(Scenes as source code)
* * * * *

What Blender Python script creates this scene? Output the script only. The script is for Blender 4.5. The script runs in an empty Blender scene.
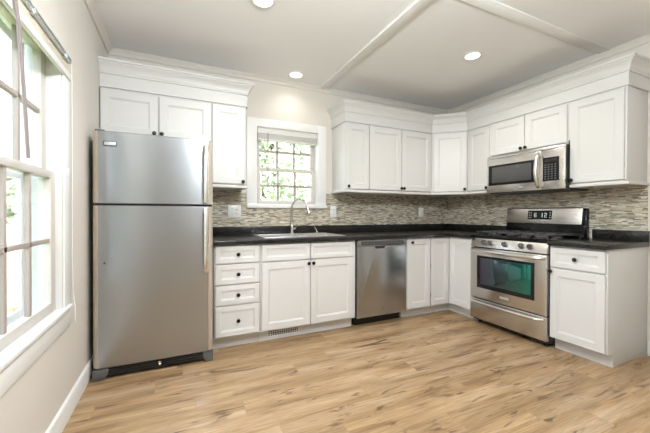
import bpy, bmesh, math, random
from mathutils import Vector, Matrix
random.seed(7)
C = bpy.context.scene
COL = C.collection
PI = math.pi
W0 = 4.0           # room width

# ------------------------------------------------------------------ camera
cam_data = bpy.data.cameras.new('camera')
cam_data.sensor_width = 36.0
cam_data.lens = 315.81 * 36.0 / 650.0
cam_data.clip_start = 0.02
cam_data.clip_end = 200
cam_data.shift_y = -0.5057 / 650.0
cam = bpy.data.objects.new('camera', cam_data)
COL.objects.link(cam)
_y, _p, _r = 0.4332, -0.0073, 0.0027
_fw = Vector((math.sin(_y)*math.cos(_p), math.cos(_y)*math.cos(_p), math.sin(_p)))
_rt = Vector((math.cos(_y), -math.sin(_y), 0))
_up = _rt.cross(_fw)
_rt, _up = _rt*math.cos(_r) + _up*math.sin(_r), _up*math.cos(_r) - _rt*math.sin(_r)
cam.matrix_world = Matrix(((_rt.x, _up.x, -_fw.x, 0.5629), (_rt.y, _up.y, -_fw.y, -3.3099),
                           (_rt.z, _up.z, -_fw.z, 1.1336), (0, 0, 0, 1)))
C.camera = cam

# ------------------------------------------------------------------ exposure
vs = C.view_settings
vs.view_transform = 'Standard'
vs.look = 'None'
vs.gamma = 1.0
vs.use_curve_mapping = False
vs.exposure = 0.0

# ------------------------------------------------------------------ sky
world = bpy.data.worlds.new('sky')
C.world = world
world.use_nodes = True
wn, wl = world.node_tree.nodes, world.node_tree.links
wn.clear()
wo = wn.new('ShaderNodeOutputWorld')
wb = wn.new('ShaderNodeBackground')
sky = wn.new('ShaderNodeTexSky')
sky.sky_type = 'NISHITA'
sky.sun_disc = False
sky.sun_elevation = math.radians(48)
sky.sun_rotation = math.radians(120)
sky.air_density = 1.0
sky.dust_density = 3.0
sky.ozone_density = 1.0
wb.inputs['Strength'].default_value = 1.8
hs = wn.new('ShaderNodeHueSaturation'); hs.inputs['Saturation'].default_value = 0.5   # thin bright overcast
wl.new(sky.outputs[0], hs.inputs['Color'])
wl.new(hs.outputs[0], wb.inputs['Color'])
wl.new(wb.outputs[0], wo.inputs['Surface'])

# ------------------------------------------------------------------ added globe fill lamp and the room's downlights
FILL_POWER = 146           # globe lamp added as unseen fill above the viewpoint
FILL_COLOR = (0.92, 0.97, 1.0)
DOWN_POWER = (6, 38, 44) # over the window, by the range, by the refrigerator
DOWN_COLOR = (1.0, 0.93, 0.86)

# ------------------------------------------------------------------ materials
def new_mat(name):
    m = bpy.data.materials.new(name)
    m.use_nodes = True
    return m, m.node_tree.nodes, m.node_tree.links, m.node_tree.nodes['Principled BSDF']

def simple(name, col, rough=0.5, metal=0.0, noise=0.03, scale=18, coat=0.0, spec=0.5, bump=0.0, bscale=120):
    """principled with a light procedural variation of colour and roughness"""
    m, N, L, b = new_mat(name)
    tc = N.new('ShaderNodeTexCoord')
    n = N.new('ShaderNodeTexNoise')
    n.inputs['Scale'].default_value = scale
    n.inputs['Detail'].default_value = 4
    L.new(tc.outputs['Object'], n.inputs['Vector'])
    mix = N.new('ShaderNodeMix'); mix.data_type = 'RGBA'
    L.new(n.outputs['Fac'], mix.inputs['Factor'])
    mix.inputs['A'].default_value = (*[max(0, c*(1-noise)) for c in col], 1)
    mix.inputs['B'].default_value = (*[min(1, c*(1+noise)) for c in col], 1)
    L.new(mix.outputs['Result'], b.inputs['Base Color'])
    b.inputs['Roughness'].default_value = rough
    b.inputs['Metallic'].default_value = metal
    b.inputs['Specular IOR Level'].default_value = spec
    b.inputs['Coat Weight'].default_value = coat
    if bump:
        n2 = N.new('ShaderNodeTexNoise'); n2.inputs['Scale'].default_value = bscale
        L.new(tc.outputs['Object'], n2.inputs['Vector'])
        bp = N.new('ShaderNodeBump'); bp.inputs['Strength'].default_value = bump; bp.inputs['Distance'].default_value = 0.002
        L.new(n2.outputs['Fac'], bp.inputs['Height'])
        L.new(bp.outputs['Normal'], b.inputs['Normal'])
    return m

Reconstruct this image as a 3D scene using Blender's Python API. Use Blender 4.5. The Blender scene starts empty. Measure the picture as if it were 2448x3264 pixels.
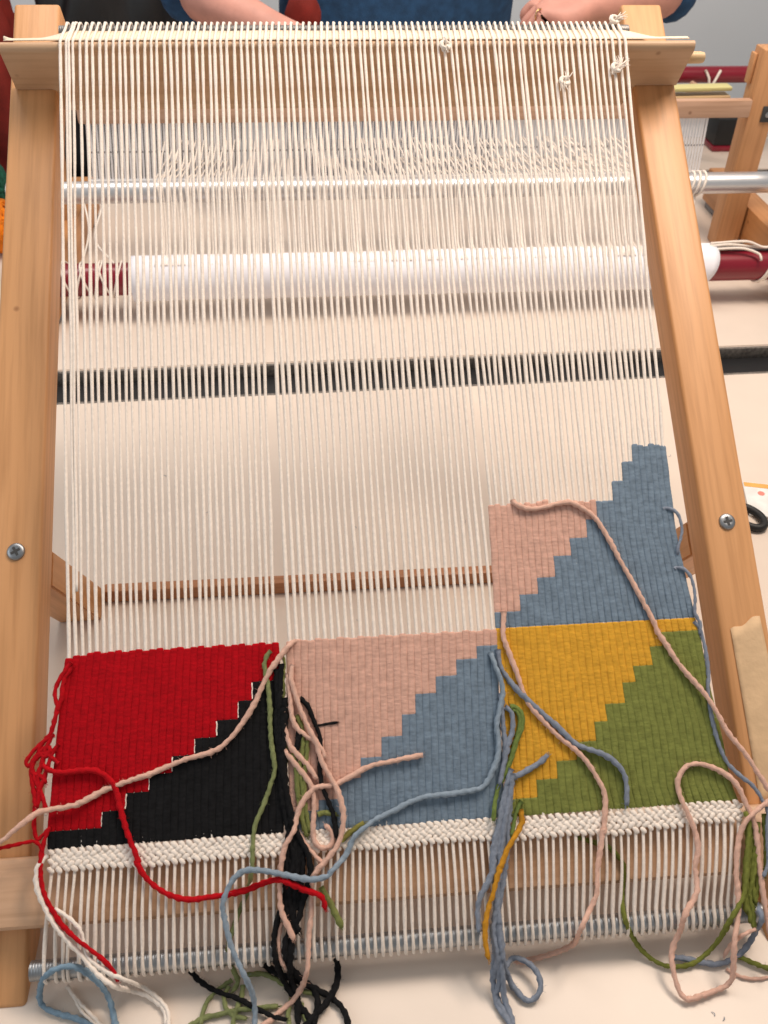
import bpy, bmesh, math, random
import numpy as np
from mathutils import Matrix, Vector, noise
random.seed(7); rng = np.random.default_rng(7)
S = bpy.context.scene; COL = S.collection
# ------------------------------------------------------------------ camera
cd = bpy.data.cameras.new('camera'); cam = bpy.data.objects.new('camera', cd); COL.objects.link(cam); S.camera = cam
RC = Matrix(((0.9958068345, 0.0436742813, -0.0803822464), (-0.0895729176, 0.6440170319, -0.7597491395), (0.0185860382, 0.7637634580, 0.6452285947)))
cam.matrix_world = Matrix.Translation((-0.0631589, -0.3207358, 0.7612495)) @ RC.to_4x4()
cd.sensor_fit = 'VERTICAL'; cd.sensor_height = 36; cd.sensor_width = 27; cd.lens = 32.55
cd.clip_start = .01; cd.clip_end = 50
cd.dof.use_dof = True; cd.dof.focus_distance = .90; cd.dof.aperture_fstop = 11
# ------------------------------------------------------------------ room light
W = bpy.data.worlds.new('World'); S.world = W; W.use_nodes = True
W.node_tree.nodes['Background'].inputs[0].default_value = (.95, .95, .95, 1); W.node_tree.nodes['Background'].inputs[1].default_value = .33
def area(name, loc, target, size, power, col):
    l = bpy.data.lights.new(name, 'AREA'); l.shape = 'RECTANGLE'; l.size, l.size_y = size; l.energy = power; l.color = col
    o = bpy.data.objects.new(name, l); COL.objects.link(o); o.location = loc
    o.rotation_euler = (Vector(target) - Vector(loc)).to_track_quat('-Z', 'Y').to_euler(); return o
area('ceiling_lamp', (.95, .75, 1.9), (.05, .40, .1), (.7, .45), 28, (1, .82, .67))
area('ceiling_lamp', (-.1, 1.2, 2.1), (.2, 1.65, 0), (1.8, .6), 27, (1, .91, .84))
area('window', (-2.4, -.2, 1.3), (-.2, .35, .2), (1.6, 1.6), 14, (.88, .94, 1))
vs = S.view_settings; vs.view_transform = 'Standard'; vs.look = 'None'; vs.gamma = 1; vs.exposure = 0
# ------------------------------------------------------------------ frames
LA = math.radians(55.5)
LOOM = Matrix(((1, 0, 0, 0), (0, math.sin(LA), -math.cos(LA), 0), (0, math.cos(LA), math.sin(LA), 0), (0, 0, 0, 1)))   # local x across, y up the post, z out of the warp
def nv(v): return .028 + (v - .1) * (.028 / .76)
# ------------------------------------------------------------------ materials
def mat(name, col, rough=.8, metal=0., var=.12, vscale=60., bump=0., bscale=400., sheen=0., coat=0., stretch=(1, 1, 1), col2=None, spec=.5):
    m = bpy.data.materials.new(name); m.use_nodes = True; nt = m.node_tree; N = nt.nodes; Lk = nt.links
    b = N['Principled BSDF']; b.inputs['Roughness'].default_value = rough; b.inputs['Metallic'].default_value = metal
    b.inputs['Specular IOR Level'].default_value = spec
    if sheen: b.inputs['Sheen Weight'].default_value = sheen; b.inputs['Sheen Roughness'].default_value = .5; b.inputs['Sheen Tint'].default_value = (*[min(1, c * 1.5 + .05) for c in col], 1)
    if coat: b.inputs['Coat Weight'].default_value = coat; b.inputs['Coat Roughness'].default_value = .25
    tc = N.new('ShaderNodeTexCoord'); mp = N.new('ShaderNodeMapping'); mp.inputs['Scale'].default_value = stretch
    Lk.new(tc.outputs['Object'], mp.inputs[0])
    nz = N.new('ShaderNodeTexNoise'); nz.inputs['Scale'].default_value = vscale; nz.inputs['Detail'].default_value = 5; Lk.new(mp.outputs[0], nz.inputs[0])
    cr = N.new('ShaderNodeValToRGB'); cr.color_ramp.elements[0].position = .32; cr.color_ramp.elements[1].position = .68
    c2 = col2 or [c * (1 - var) for c in col]; c1 = [min(1, c * (1 + var * .6)) for c in col] if not col2 else col
    cr.color_ramp.elements[0].color = (*c2, 1); cr.color_ramp.elements[1].color = (*c1, 1)
    Lk.new(nz.outputs[0], cr.inputs[0]); Lk.new(cr.outputs[0], b.inputs['Base Color'])
    if bump:
        n2 = N.new('ShaderNodeTexNoise'); n2.inputs['Scale'].default_value = bscale; n2.inputs['Detail'].default_value = 3; Lk.new(mp.outputs[0], n2.inputs[0])
        bp = N.new('ShaderNodeBump'); bp.inputs['Strength'].default_value = bump; bp.inputs['Distance'].default_value = .001
        Lk.new(n2.outputs[0], bp.inputs['Height']); Lk.new(bp.outputs[0], b.inputs['Normal'])
    return m
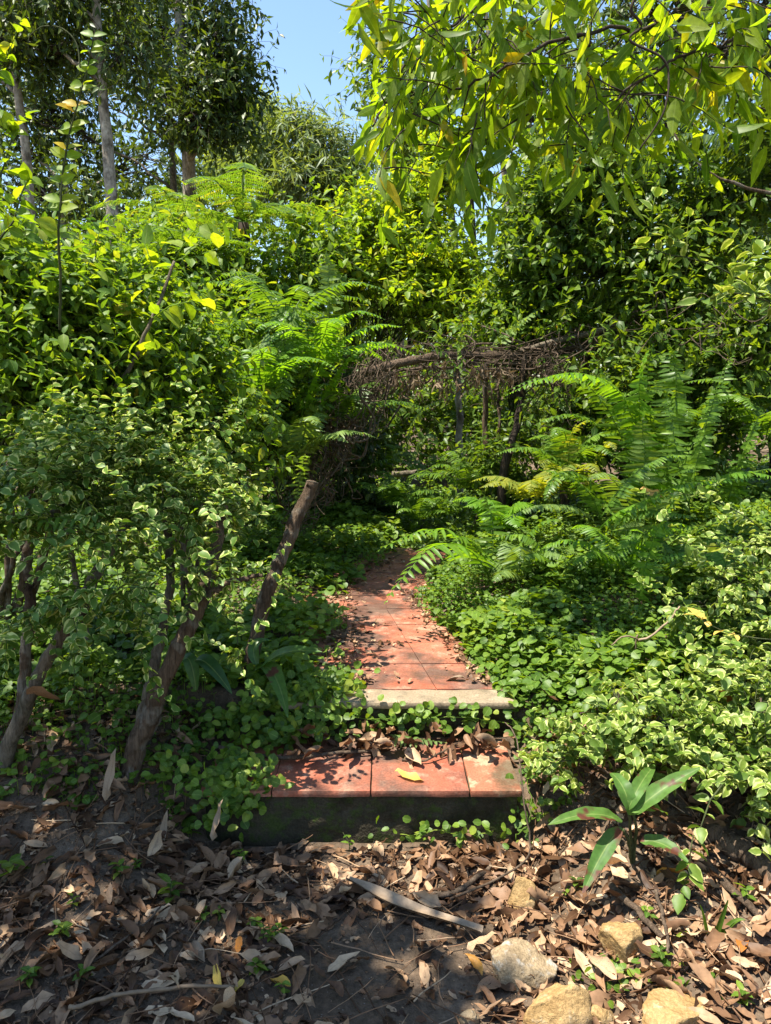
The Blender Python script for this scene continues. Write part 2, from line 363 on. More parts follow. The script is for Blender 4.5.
# tiled path: winding, three tile columns with real joints, kept as one paved surface
def path():
    g = Geo(); y = 2.90; row = 0
    def edge(y): return xL(y) - .22, xR(y) + .04
    grout_rows = []
    while y < 5.6:
        d = .30; y1 = y + d
        n = 3
        for k in range(n):
            v = []
            for (yy) in (y + .004, y1 - .004):
                a, b = edge(yy); off = (.0 if row % 2 == 0 else .5) / n
                fa = np.clip((k + 0) / n, 0, 1); fb = np.clip((k + 1) / n, 0, 1)
                v.append((a + (b - a) * fa + .002, a + (b - a) * fb - .002))
            z = .346 + R.normal(0, .0008) ; t = R.normal(0, .0012)
            (a0, b0), (a1, b1) = v
            top = [(a0, y + .004, z), (b0, y + .004, z + t), (b1, y1 - .004, z + t), (a1, y1 - .004, z)]
            bot = [(p[0], p[1], .30) for p in top]
            V = np.array(bot + top)
            g.add(V, [4, 5, 6, 7, 0, 1, 5, 4, 1, 2, 6, 5, 2, 3, 7, 6, 3, 0, 4, 7], [4] * 5, m=0)
        y = y1; row += 1
    ys = np.linspace(2.89, 5.6, 60); e = np.array([edge(t) for t in ys])
    V = np.concatenate([np.stack([e[:, 0], ys, np.full(60, .340)], -1), np.stack([e[:, 1], ys, np.full(60, .340)], -1)])
    i = np.arange(59); q = np.stack([i, i + 60, i + 61, i + 1], -1).reshape(-1)
    g.add(V, q, np.full(59, 4), m=1)
    tag(g.build('path', [M['tile'], M['tile']], smooth=False), kind='structure')
path()

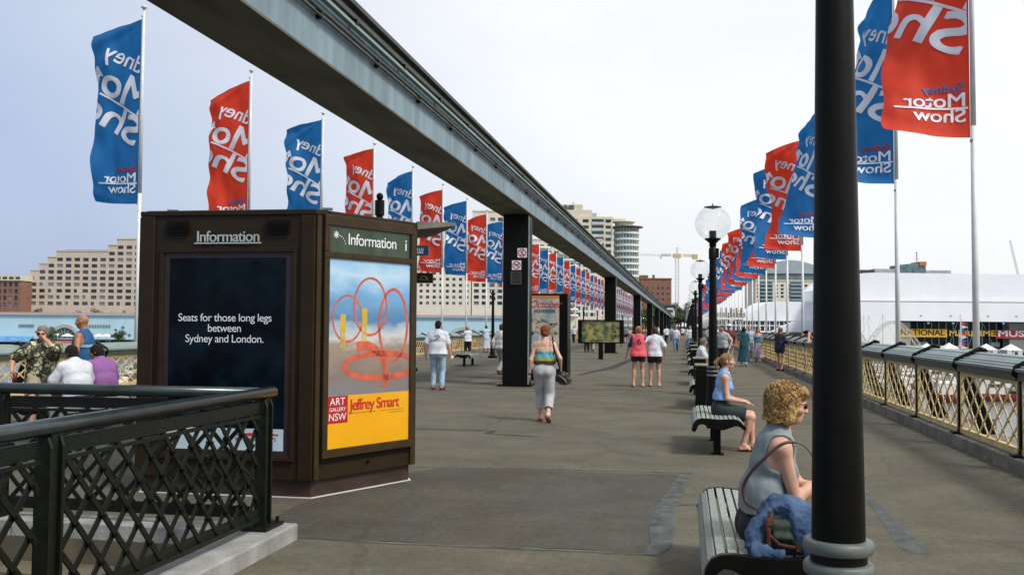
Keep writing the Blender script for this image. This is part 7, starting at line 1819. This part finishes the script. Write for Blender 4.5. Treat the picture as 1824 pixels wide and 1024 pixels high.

* * * * *

=== TASK DIRECTIONS ===
All lines from the start of the entries through the one with "vs.exposure = 0.0" are to be output exactly; omit the pictures.

=== RESULT ===
What Blender Python script creates this scene? Output the script only. The script is for Blender 4.5. The script runs in an empty Blender scene.
import bpy, bmesh, math, random
from mathutils import Vector, Matrix
random.seed(7)
C = bpy.context.scene
COL = C.collection
PI = math.pi
W0 = 4.0           # room width

# ------------------------------------------------------------------ camera
cam_data = bpy.data.cameras.new('camera')
cam_data.sensor_width = 36.0
cam_data.lens = 315.81 * 36.0 / 650.0
cam_data.clip_start = 0.02
cam_data.clip_end = 200
cam_data.shift_y = -0.5057 / 650.0
cam = bpy.data.objects.new('camera', cam_data)
COL.objects.link(cam)
_y, _p, _r = 0.4332, -0.0073, 0.0027
_fw = Vector((math.sin(_y)*math.cos(_p), math.cos(_y)*math.cos(_p), math.sin(_p)))
_rt = Vector((math.cos(_y), -math.sin(_y), 0))
_up = _rt.cross(_fw)
_rt, _up = _rt*math.cos(_r) + _up*math.sin(_r), _up*math.cos(_r) - _rt*math.sin(_r)
cam.matrix_world = Matrix(((_rt.x, _up.x, -_fw.x, 0.5629), (_rt.y, _up.y, -_fw.y, -3.3099),
                           (_rt.z, _up.z, -_fw.z, 1.1336), (0, 0, 0, 1)))
C.camera = cam

# ------------------------------------------------------------------ exposure
vs = C.view_settings
vs.view_transform = 'Standard'
vs.look = 'None'
vs.gamma = 1.0
vs.use_curve_mapping = False
vs.exposure = 0.0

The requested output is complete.